Whew! Take a deep breath and marvel at such thorough, incontrovertible doctrine – and perhaps wonder why some specificity about separation of powers didn’t find its way into the U.S. Constitution that was drafted only seven years later.

Vague exclusivity is assumed from the “vested” sentences that open each of Articles I, II and III. Perhaps over the centuries it has proven sufficient to tell our three branches of government what they can do, rather than what they can’t do.

The courts generally have had the last word, beginning with Marbury v. Madison in 1803, when the power of judicial review was confirmed. In Illinois, a decade ago, the Supreme Court spiked ill-advised legislative tinkering with the shapes of judicial circuits and districts.

The court, as far back as the tenure of Justice Daniel Ward, had called attention to growing disparity in the populations of four judicial districts, and many circuits within them, outside of Cook County.

But what the legislators ground out impetuously in 1997 was worse than the typical sausage. The remap, devoid of input from the bench and bar, was an intimidating effort to position political partisanship above judicial independence.

ISBA President Todd Smith, who argued the resulting appeal, wrote in a President’s Page that “The linchpin of an accessible justice system is an independent judiciary that does not fear reprisal when deciding cases and remains free from executive and legislative control.”

A game of paper-scissors-rock

Presently, the prerogatives of the three federal branches are being tested in a simmering matter that began in 2006, when several U.S. attorneys were summarily fired and Congress wanted to know why.

The legislative branch summoned two members of the executive branch (Harriet Miers and Josh Bolten) to testify. Both cited executive privilege. The House voted last month, 223 to 32, to hold them in contempt.

House Speaker Nancy Pelosi asked new Attorney General Michael Mukasey to open a grand jury investigation, or else a civil lawsuit would be filed against the administration. On Feb. 29, he refused to refer the contempt citations to a grand jury, calling the proposal “truly contemptible.”

Pelosi immediately authorized the House Judiciary Committee to plunge this legislative-executive impasse into the judicial arena, where the rule of law could be expected to prevail before elections render the issue moot.

Getting back to Teddy Roosevelt, here is a more complete version of his take on the subject.

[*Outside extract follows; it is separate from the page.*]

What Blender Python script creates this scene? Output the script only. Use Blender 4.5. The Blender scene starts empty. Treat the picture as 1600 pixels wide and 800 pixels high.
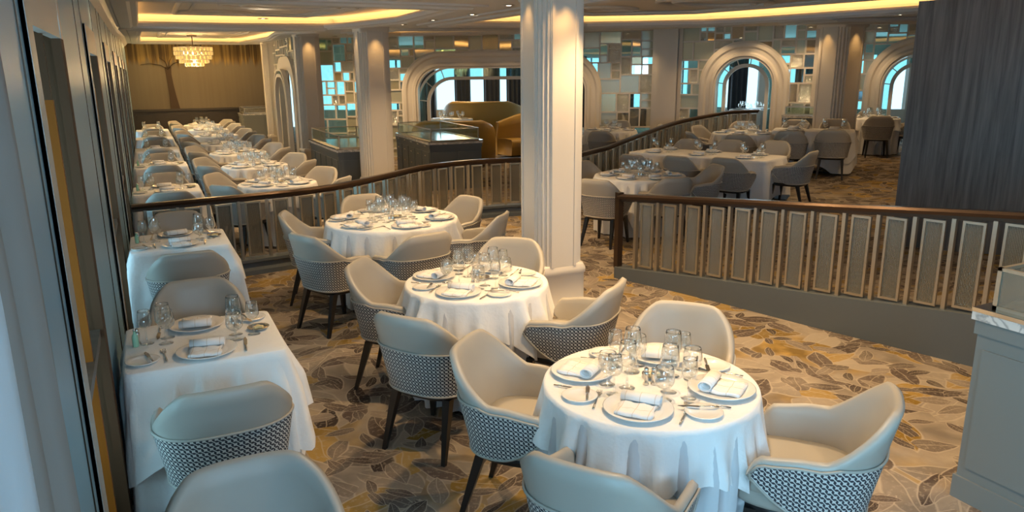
import bpy, math, random
from mathutils import Vector, Matrix
from mathutils.geometry import tessellate_polygon
R = math.radians
PI = math.pi
rnd = random.Random(7)
S = bpy.context.scene
COL = S.collection

# ------------------------------------------------------------------ camera
CAM = Vector((0, 0, 2.1))
pitch, yaw, roll, FPX = math.atan(286 / 1155.), R(-26), R(-.5), 1155.
fw = Vector((0, math.cos(pitch), -math.sin(pitch)))
rt = Vector((1, 0, 0))
up = rt.cross(fw)
r2 = rt * math.cos(roll) + up * math.sin(roll)
u2 = -rt * math.sin(roll) + up * math.cos(roll)
Mz = Matrix.Rotation(yaw, 3, 'Z')
r2, u2, fw = Mz @ r2, Mz @ u2, Mz @ fw
cd = bpy.data.cameras.new('camera')
cam = bpy.data.objects.new('camera', cd)
COL.objects.link(cam)
cam.matrix_world = Matrix(((r2.x, u2.x, -fw.x, 0), (r2.y, u2.y, -fw.y, 0), (r2.z, u2.z, -fw.z, CAM.z), (0, 0, 0, 1)))
cd.sensor_width = 36
cd.lens = FPX / 1600 * 36
cd.clip_start = .05
S.camera = cam

# ------------------------------------------------------------------ world, exposure
W = bpy.data.worlds.new('daylight')
S.world = W
W.use_nodes = True
bg = W.node_tree.nodes['Background']
bg.inputs[0].default_value = (.48, .84, 1.0, 1)
bg.inputs[1].default_value = 1.25
S.view_settings.view_transform = 'Standard'
S.view_settings.look = 'None'
S.view_settings.exposure = 0.64
S.cycles.transparent_max_bounces = 40
S.cycles.max_bounces = 10
S.view_settings.gamma = 1
S.view_settings.use_curve_mapping = False
WARM = (1.0, .47, .12)
SPOT = (1.0, .66, .33)


def area_light(name, loc, size, size_y, energy, color, rot):
    l = bpy.data.lights.new(name, 'AREA')
    l.shape = 'RECTANGLE'
    l.size, l.size_y, l.energy, l.color = size, size_y, energy, color
    o = bpy.data.objects.new(name, l)
    COL.objects.link(o)
    o.location = loc
    o.rotation_euler = rot
    return o


# daylight through the window bays on the left (outside the glass)
BAYS = [(-.6, .6)] + [(2.55 + 2.9 * k, 3.7 + 2.9 * k) for k in range(7)]
for a, b in BAYS:
    area_light('window_daylight', (-1.15, (a + b) / 2, 1.3), b - a, 2.2, 230 if a < 0 else 34, (.40, .70, 1.0), (0, R(-90), 0))
# added cool fill behind the camera, and the window band of the far room
area_light('window_daylight', (.6, -2.7, 2.35), 4.6, 1.0, 115, (.42, .72, 1.0), (R(74), 0, 0))
area_light('far_window_daylight', (14.3, 20.2, 1.75), 16, 1.5, 300, (.62, .86, 1.0), (R(90), 0, R(145.2)))

# ------------------------------------------------------------------ helpers


def fz(x):
    return min(max(.078 * (x - 7), 0), .35)


def floor_z(x, y):
    z = fz(x)
    if x > 4.3 and y < 6.3:
        z = max(z, min(.3 * (6.3 - y) / 3.5, .4))
    return z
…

In his third annual message to Congress, given Dec. 7, 1903, he said:

“No man is above the law and no man is below it; nor do we ask any man’s permission when we require him to obey it. Obedience to the law is demanded as a right, not asked as a favor.”

As reasonably accurate as that statement was a century ago, and may still be, the philosophy verges on the kind of autocratic principle that can rub people the wrong way. That’s why Law Day each year seems a more important opportunity for the profession to iterate the intangibles.

Government is accountable to laws. Laws protect fundamental rights. Laws must be enacted intelligently, administered fairly and enforced compassionately. The Rule of Law matters to every citizen, and the role of the lawyer includes explaining why.

But some laws shall be ignored

When Roger Clemens testified in Congress about the abuse of banned substances in baseball, he signed autographs on request for some of our lawmakers. Somebody suggested that a Clemens autograph could be a thing of value, in conflict with the House ethics ban on soliciting.

But that was before the FBI began parsing Clemens’ testimony for perjury. Perhaps those autographs will prove to be of little value after all.